Hmm, quite like Hugo Darracott too, but agree that he isn't dashing.

HowGoodIsThat Thu 10-Oct-13 17:06:34

I agree that he is NICER. Hugo Darracott is also NICER. Damerel just makes my heart beat a bit faster.

"Recency equivalent of his share of the housework" grin The mind boggles. Speaking to the DC before their sixth birthdays?

Takver Thu 10-Oct-13 15:27:12

Not that I have a soft spot for Miles, you understand blush

Takver Thu 10-Oct-13 15:26:36

Now I think that Miles is much nicer - he's funnier, I love the way he sets up his nasty cousin, and I just think he would be more likely to do the Regency equivalent of his share of the housework once they are married.

HowGoodIsThat Thu 10-Oct-13 15:09:44

I completely agree - I think we have the best to come although I do rank Venetia as top tier. I like Abigail more than Venetia but prefer Damerel o Miles.

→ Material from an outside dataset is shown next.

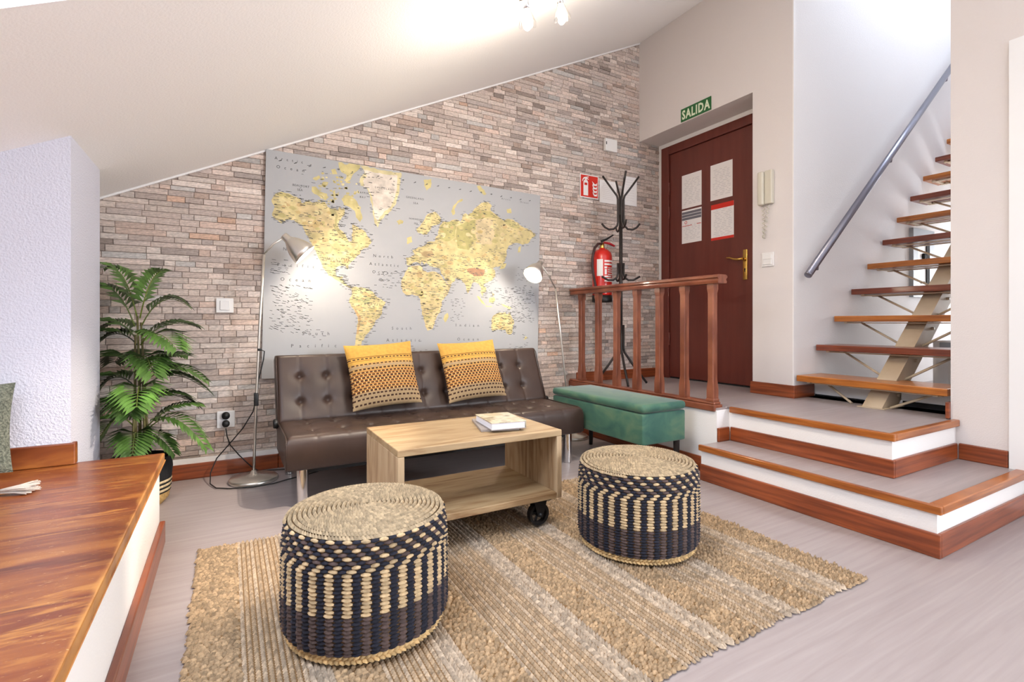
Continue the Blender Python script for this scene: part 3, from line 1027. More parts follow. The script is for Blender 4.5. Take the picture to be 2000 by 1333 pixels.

<makes note to develop that into a more compelling and erudite analysis for when we get to Black Sheep>

Takver Thu 10-Oct-13 10:17:49

Its true, I was looking at the list of novels with publication date, and realised that a lot of my favourites are later works (and still to come here) - so Frederica / Civil Contract / False Colours / Black Sheep which I think have some of her best characters. Very much the opposite to a lot of genre writers where the early books are great and then they fall off in quality.